Ce qui dans ce système a à voir avec l’art égyptien, avec l’art byzantin, etc., là encore nous ne pourrons le chercher que plus tard. Ce qui compte actuellement, c’est cette proximité absolue, cette coprécision, de l’aplat qui fonctionne comme fond, et de la Figure qui fonctionne comme forme, sur le même plan de vision proche. Et c’est ce système, cette coexistence de deux secteurs l’un à côté de l’autre, qui ferme l’espace, qui constitue un espace absolument clos et tournant, beaucoup plus que si l’on procédait avec du sombre, de l’obscur ou de l’indistinct. C’est pourquoi il y a bien du flou chez Bacon, il y a même déjà deux sortes de flou, mais qui appartiennent tous deux à ce système de la haute précision. Dans le premier cas, le flou est obtenu non par indistinction, mais au contraire par l’opération qui « consiste à détruire la netteté par la netteté »6. Ainsi l’homme à la tête de cochon, « Autoportrait [9] » de 1973. Ou bien le traitement des journaux froissés ou non : comme dit Leiris, les caractères typographiques en sont nettement tracés, et c’est leur précision mécanique elle-même qui s’oppose à leur lisibilité7. Dans l’autre cas, le flou est obtenu par les procédés de marques libres, ou de nettoyage, qui eux aussi appartiennent aux éléments précis du système (il y aura encore d’autres cas).
J.-F. Lyotard emploie le mot « figural » comme substantif, et pour l’opposer à « figuratif », cf. Discours, Figure, éd. Klincksieck.
Cf. Bacon, L’art de l’impossible, Entretiens avec David Sylvester, éd. Skira. La critique du « figuratif » (à la fois « illustratif » et « narratif ») est constante dans les deux tomes de ce livre, que nous citerons dorénavant sous l’abréviation E.
E. I, p. 54-55.
E. I, p. 34-35.
Nous citons dès maintenant le texte complet, E. II, p. 34-36 : « En pensant à elles comme sculptures, la manière dont je pourrais les faire en peinture, et les faire beaucoup mieux en peinture, m’est venue soudain à l’esprit. Ce serait une sorte de peinture structurée dans laquelle les images surgiraient, pour ainsi dire, d’un fleuve de chair. Cette idée rend un son terriblement romantique, mais je vois cela de façon très formelle. – Et quelle forme est-ce que cela aurait ? – Elles se dresseraient certainement sur des structures matérielles. – Plusieurs figures ? – Oui, et il y aurait sans doute un trottoir qui s’élèverait plus haut que dans la réalité, et sur lequel elles pourraient se mouvoir, comme si c’était de flaques de chair que s’élevaient les images, si possible, de gens déterminés faisant leur tour quotidien. J’espère être capable de faire des figures surgissant de leur propre chair avec leurs chapeaux melon et leurs parapluies, et d’en faire des figures aussi poignantes qu’une Crucifixion. » Et en E. II, p. 83, Bacon ajoute : « J’ai songé à des sculptures posées sur une sorte d’armature, une très grande armature faite de manière à ce que la sculpture puisse glisser dessus, et à ce que les gens puissent même à leur gré changer de position de la sculpture. »

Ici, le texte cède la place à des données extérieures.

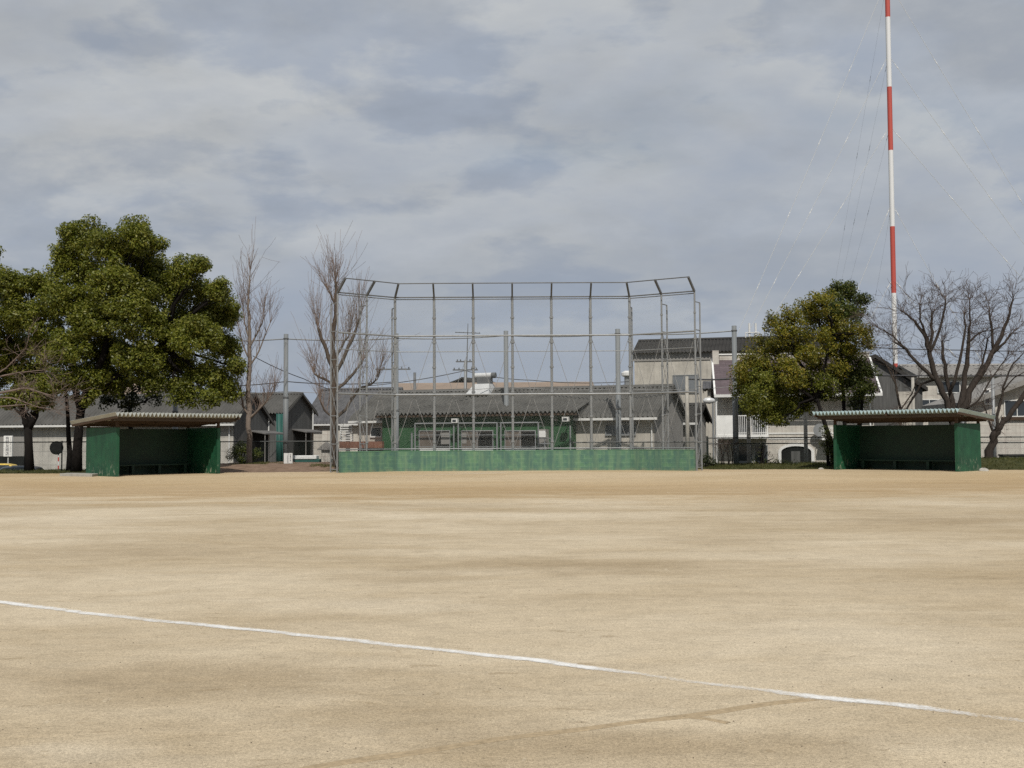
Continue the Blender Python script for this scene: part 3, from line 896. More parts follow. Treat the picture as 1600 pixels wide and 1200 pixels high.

À propos de Tati, qui est lui aussi un grand artiste des aplats, André Bazin disait : « Rares sont les éléments sonores indistincts… Au contraire toute l’astuce de Tati consiste à détruire la netteté par la netteté. Les dialogues ne sont point incompréhensibles mais insignifiants, et leur insignifiance est révélée par leur précision même. Tati y parvient en déformant les rapports d’intensité entre les plans… » (Qu’est-ce que le cinéma ?, p. 46, éd. du Cerf).
Leiris, Au verso des images, éd. Fata Morgana, p. 26.